:: THE EXERCISE ::
In the data, extract each line that holds the string "Python".

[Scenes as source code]
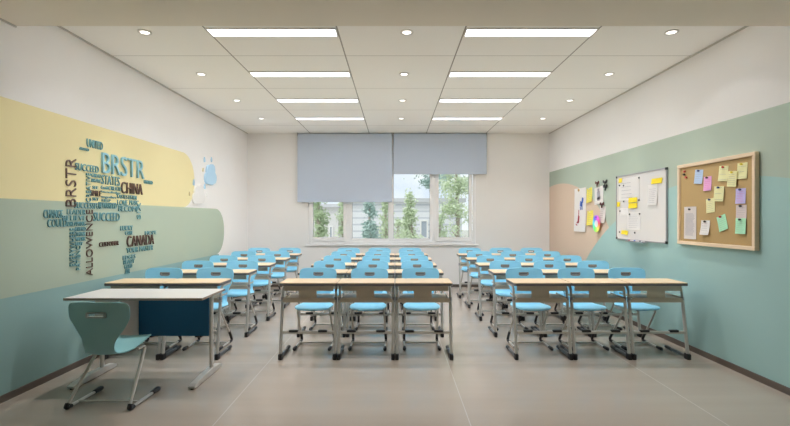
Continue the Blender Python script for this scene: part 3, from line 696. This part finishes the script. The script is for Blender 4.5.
def tree(x, d, zb, zt, rad, shape, leaf, label, n=2600, ls=.05, crown0=.1):
    X = ox(x, d); t = thing('garden_tree', label, 'tree', (X, d, GZ), 0, 'trees outside the window')
    rnd = random.Random(int(x*10)); h = zt-GZ
    bm = bmesh.new(); tube(bm, [Vector((0,0,0)), Vector((.03,0,h*.4)), Vector((-.02,.02,h*.75)), Vector((0,0,h*.93))], [.07,.055,.03,.01], 8)
    for k in range(14):
        z = h*(max(.2, crown0+.12)+(.9-max(.2, crown0+.12))*k/14); a = k*2.4; r = rad*(.75 if shape == 'round' else .75*(1-k/16))
        tube(bm, [Vector((0,0,z)), Vector((r*.5*math.cos(a), r*.5*math.sin(a), z+r*.5)), Vector((r*.9*math.cos(a), r*.9*math.sin(a), z+r*.9))], [.022,.014,.004], 5)
    mk('trunk', bm, M['bark'], t, smooth=True)
    verts = []; faces = []
    clumps = []
    for k in range(46):
        f = rnd.random()
        if shape == 'cone': rr = rad*(1-f)**.8+.04
        elif shape == 'poplar': rr = rad*(math.sin(PI*min(.98, f*.85+.12))**.6)
        else: rr = rad*math.sqrt(max(.05, 1-(2*f-1)**2))
        a = rnd.random()*2*PI; q = math.sqrt(rnd.random())*rr
        clumps.append((q*math.cos(a), q*math.sin(a), (crown0+(1-crown0)*f)*h, .05+.15*rr))
    for k in range(n):
        c = clumps[rnd.randrange(len(clumps))]
        p = Vector((c[0]+rnd.gauss(0, c[3]), c[1]+rnd.gauss(0, c[3]), min(c[2]+rnd.gauss(0, c[3]), h+.1)))
        u = Vector((rnd.gauss(0,1), rnd.gauss(0,1), rnd.gauss(0,1))).normalized(); v = u.orthogonal().normalized()
        s = ls*rnd.uniform(.6, 1.2); i = len(verts)
        verts += [p-u*s, p+v*s*.45, p+u*s, p-v*s*.45]; faces.append((i, i+1, i+2, i+3))
    me = bpy.data.meshes.new('foliage'); me.from_pydata([tuple(v) for v in verts], [], faces); me.materials.append(leaf)
    link('foliage', me, t)
tree(318, 13, 0, 3.4, .20, 'poplar', M['leaf1'], 'slim green tree behind the left edge of the window', 3800)
tree(342.5, 14, 0, 2.1, .16, 'cone', M['leaf3'], 'small light green tree beside the first window mullion', 1300)
tree(370, 13, 0, 1.95, .22, 'cone', M['leaf2'], 'blue-green conifer behind the second window pane', 2600)
tree(386, 14.5, 0, 2.3, .20, 'cone', M['leaf3'], 'pale green conifer at the right edge of the second pane', 1500)
tree(411, 13, 0, 2.15, .27, 'cone', M['leaf3'], 'light green conifer in the middle of the third pane', 2600)
tree(398, 16, 0, 1.3, .26, 'round', M['leaf3'], 'low pale bush tree at the left of the third pane', 900)
tree(457, 13, 0, 3.9, .40, 'poplar', M['leaf3'], 'tall pale green tree filling the rightmost window pane', 5200)
tree(440, 14.6, 0, 1.5, .2, 'round', M['leaf1'], 'low green bush tree at the left of the rightmost pane', 900)
tree(433.5, 17, 0, 5.0, 1.3, 'round', M['leaf2'], 'broad blue-green tree with high crown behind the right panes', 4200, .07, .56)

# ------------------------------------------------------------------ world, sun, camera
w = bpy.data.worlds.new('World'); bpy.context.scene.world = w; w.use_nodes = True
nt = w.node_tree; bg = nt.nodes['Background']
tcn = nt.nodes.new('ShaderNodeTexCoord'); nz = nt.nodes.new('ShaderNodeTexNoise'); nz.inputs['Scale'].default_value = 9; nz.inputs['Detail'].default_value = 6
cr = nt.nodes.new('ShaderNodeValToRGB'); cr.color_ramp.elements[0].position = .38; cr.color_ramp.elements[1].position = .6
cr.color_ramp.elements[0].color = (.66,.73,.84,1); cr.color_ramp.elements[1].color = (.86,.88,.90,1)
nt.links.new(tcn.outputs['Generated'], nz.inputs['Vector']); nt.links.new(nz.outputs['Fac'], cr.inputs[0]); nt.links.new(cr.outputs[0], bg.inputs[0])
bg.inputs[1].default_value = 1.3
sl = bpy.data.lights.new('sun', 'SUN'); sl.energy = 1.6; sl.angle = .1; sl.color = (1,.97,.92)
so = bpy.data.objects.new('sun', sl); COL.objects.link(so); so.rotation_euler = (math.radians(38), 0, math.radians(-50)); so.location = (0, 20, 20)

cam = bpy.data.cameras.new('camera'); cam.sensor_width = 36; cam.lens = F/790*36; cam.shift_y = 4.5/790; cam.clip_start = .05; cam.clip_end = 200
co = bpy.data.objects.new('camera', cam); COL.objects.link(co); co.location = (0, 0, H); co.rotation_euler = (PI/2, 0, 0)
sc = bpy.context.scene; sc.camera = co
vs = sc.view_settings; vs.view_transform = 'Standard'; vs.look = 'None'; vs.gamma = 1; vs.use_curve_mapping = False; vs.exposure = 0.0
sc.cycles.use_denoising = True; sc.cycles.max_bounces = 8; sc.cycles.diffuse_bounces = 5; sc.cycles.sample_clamp_indirect = 6; sc.cycles.sample_clamp_direct = 2.0
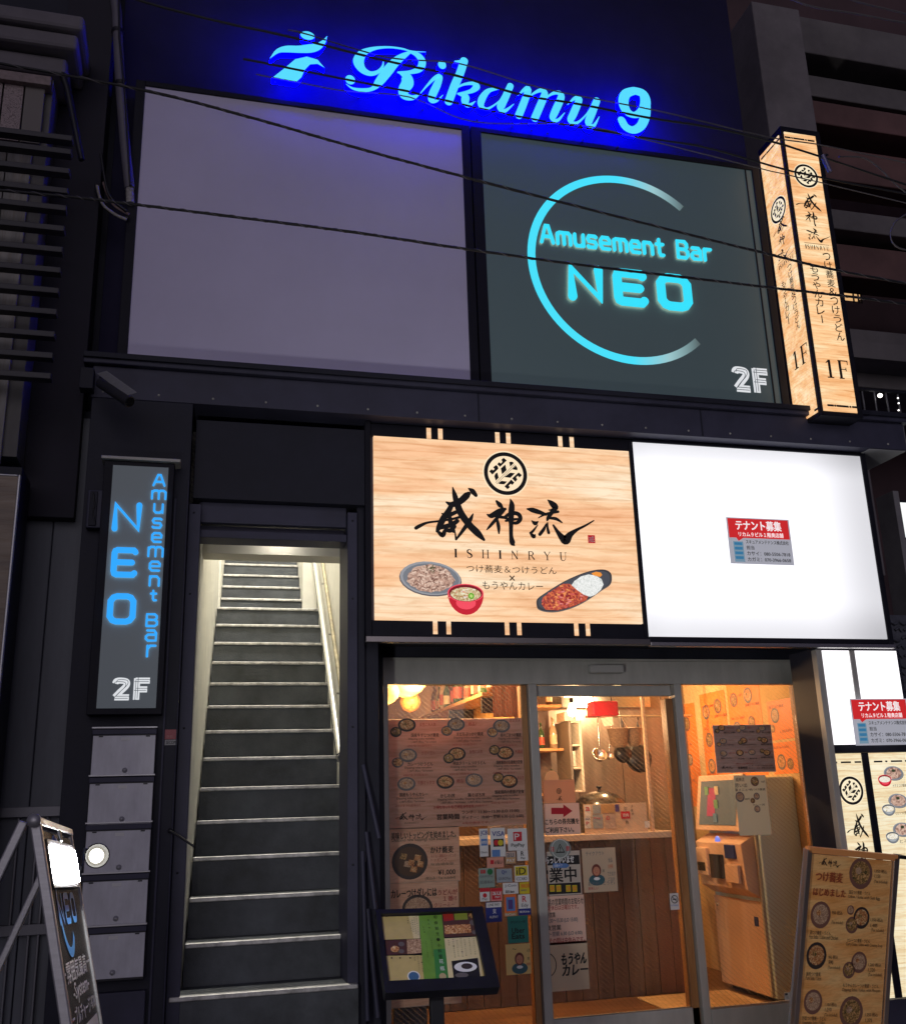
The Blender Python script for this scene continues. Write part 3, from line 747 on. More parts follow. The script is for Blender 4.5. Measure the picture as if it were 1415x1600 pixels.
letter('letter', [[(585, 463, 3), (630, 492, 16), (700, 503, 26), (760, 492, 26), (800, 450, 50), (850, 385, 60), (900, 325, 54), (950, 285, 40), (1010, 250, 12)],
                  [(828, 308, 3), (822, 350, 14), (790, 385, 24), (740, 395, 34), (690, 368, 50), (666, 318, 64), (685, 272, 52), (725, 245, 34), (790, 228, 20), (870, 224, 14), (950, 234, 13), (1010, 250, 10), (1100, 255, 4)],
                  [(1000, 255, 12), (1050, 275, 38), (1080, 318, 44), (1062, 365, 40), (1005, 386, 26), (925, 388, 14)],
                  [(930, 388, 14), (972, 408, 60), (985, 455, 72), (960, 500, 62), (965, 538, 56), (1015, 552, 34), (1062, 530, 6)]], A_, 4.162, ells=[(612, 436, 32, 30)])
letter('letter', [[(1055, 540, 3), (1110, 475, 12), (1160, 425, 22), (1195, 412, 30), (1178, 465, 44), (1148, 530, 46), (1140, 570, 36), (1175, 572, 16), (1214, 535, 4)]], A_, 4.162, ells=[(1209, 338, 26, 27)])
letter('letter', [[(42, 62, 8), (92, 64, 26)], [(98, 58, 44), (75, 130, 44), (40, 210, 46), (2, 312, 44)], [(30, 238, 8), (90, 206, 14), (150, 198, 24), (174, 216, 40), (140, 246, 26), (62, 262, 12)],
                  [(62, 262, 14), (104, 275, 42), (104, 312, 42), (125, 334, 26), (166, 308, 4)]], B_, 3.93)
letter('letter', [[(305, 230, 12), (245, 244, 28), (206, 296, 40), (204, 338, 32), (245, 352, 14), (320, 300, 8), (362, 232, 8)], [(382, 212, 36), (352, 280, 40), (322, 345, 44), (348, 366, 22), (402, 325, 4)]], B_, 3.93)
letter('letter', [[(428, 272, 4), (465, 238, 20), (492, 232, 34), (466, 312, 40), (432, 396, 42)], [(478, 305, 6), (520, 262, 12), (570, 240, 26), (592, 262, 38), (562, 340, 42), (530, 414, 42)],
                  [(578, 315, 6), (620, 272, 12), (668, 254, 26), (694, 278, 38), (660, 360, 42), (640, 412, 34), (672, 424, 18), (714, 378, 4)]], B_, 3.93)
letter('letter', [[(732, 328, 4), (772, 292, 18), (804, 292, 36), (770, 380, 42), (750, 428, 34), (790, 440, 16), (850, 385, 8), (892, 312, 8)], [(912, 302, 38), (882, 380, 42), (860, 442, 40), (892, 458, 20), (926, 402, 4)]], B_, 3.93)
letter('digit', [[(1142, 242, 46), (1090, 262, 54), (1075, 315, 58), (1095, 368, 52), (1142, 392, 38), (1190, 368, 52), (1210, 315, 60), (1195, 262, 54), (1142, 242, 46)], [(1210, 315, 58), (1208, 390, 58), (1185, 455, 50), (1138, 484, 46), (1090, 466, 48), (1064, 424, 46)]], B_, 3.93)
for x in (430, 560, 660, 745, 800, 830, 855, 910, 965):
    y = 128+(x-430)*.19
    MB().tube([at(x, y, -.06), at(x, y, .15)], .006, BLACKM, 6).build('mounting_pin', RS)
pa, pb = at(418, 138, -.02), at(1030, 243, -.02)
box('mounting_rail', pa.x+.1, pb.x-.2, .10, .13, pa.z-.05, pa.z-.035, FRAMEB, RS)

# ------------------------------------------------------------------ column light sign on the right
TW = thing('column_lightbox', 'tall lit timber-print column sign with crest and 1F on two faces', 'sign', (3.95, -.1, 3.9))
TY = -.25
fu0, fu1 = at(1224, 207, TY).x, at(1272.5, 213, TY).x; zt, zb = at(1224, 206, TY).z, at(1293, 642, TY).z
Xc = at(1219, 205, TY).x; Yf = atx(1187, 250, Xc).y
box('housing', Xc+.004, fu1+.045, TY+.004, Yf+.02, zb-.03, zt+.05, FRAMEB, TW)
box('front_face', fu0, fu1, TY-.002, TY+.003, zb, zt, TOWW, TW, bevel=0)
box('side_face', Xc-.002, Xc+.003, TY+.03, Yf, zb, zt-.01, TOWW, TW, bevel=0)
S1 = SY(TY-.003); i2 = Ink(S1)
def tower_print(S, flip, e, er, ks, ish, c1, c2, ff, dashes, csz=.058):
    i2 = Ink(S)
    for (x0, y0, x1, y1) in dashes:
        a = S.uv(x0, y0); b_ = S.uv(x1, y1); zc = (a[1]+b_[1])/2
        for f0, f1 in ((0, .2), (.28, .66), (.76, 1)): i2.rect(a[0]+(b_[0]-a[0])*f0, zc-.007, a[0]+(b_[0]-a[0])*f1, zc+.007, INKM)
        for f in (.24, .71): i2.ell(a[0]+(b_[0]-a[0])*f, zc, .008, .008, INKM, n=10)
    c = S.uv(*e); emblem(i2, c[0], c[1], er, INKM, asp=flip, disc=lit('pale_disc', (255, 240, 205), .95))
    for ch, (x, y), w_, h in ks:
        c = S.uv(x, y); kanji_box(i2, ch, c[0]-w_/2*flip, c[1]-h/2, c[0]+w_/2*flip, c[1]+h/2, INKM)
    c = S.uv(*ish); i2.rect(c[0]-.095, c[1]+.028, c[0]+.095, c[1]+.031, INKB); serif(i2, 'ISHINRYU', c[0]-.09*flip, c[1]-.016, c[0]+.09*flip, c[1]+.016, INKB)
    for word, (xa, ya, xb, yb), sz in ((u'つけ蕎麦＆つけうどん', c1, csz), ('もうやんカレー', c2, csz)):
        n = len(word)
        for k, ch in enumerate(word):
            c = S.uv(xa+(xb-xa)*k/(n-1), ya+(yb-ya)*k/(n-1))
            if ch == 'ー': i2.rect(c[0]-.004, c[1]-.028, c[0]+.004, c[1]+.028, INKM)
            else: i2.text(ch, c[0]-sz/2*flip, c[1]-sz/2, c[0]+sz/2*flip, c[1]+sz/2, INKM, bold=.012)
    i2.build('lettering', TW)
    i3 = Ink(S); c = S.uv(*ff); serif(i3, '1F', c[0]-.085*flip, c[1]-.065, c[0]+.085*flip, c[1]+.065, INKB, gap=.3); i3.build('floor_number', TW)
tower_print(S1, 1, (1258.5, 275), .092, (('i', (1261, 315), .19, .135), ('j', (1266, 342), .095, .115), ('r', (1277, 369), .18, .11)), (1275, 388), (1289.4, 402, 1310.8, 527), (1269.4, 421, 1281.9, 500), (1307, 577), ((1225, 214, 1271.5, 221), (1291.5, 633, 1342, 637)))
S2 = Surf((Xc-.003, 0, 0), (0, -1, 0), (0, 0, 1))
tower_print(S2, 1, (1215.5, 328), .092, (('i', (1218, 354), .17, .100), ('j', (1221.5, 376), .08, .085), ('r', (1225.5, 395), .16, .08)), (1229, 409), (1234.4, 418, 1248.2, 509), (1225.5, 444, 1233.6, 501), (1250, 557), ((1188.5, 248, 1219, 216), (1272, 643, 1280, 635)), .046)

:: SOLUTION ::
Continue the Blender Python script for this scene: part 3, from line 696. This part finishes the script. The script is for Blender 4.5.
The Blender Python script for this scene continues. Write part 3, from line 747 on. More parts follow. The script is for Blender 4.5. Measure the picture as if it were 1415x1600 pixels.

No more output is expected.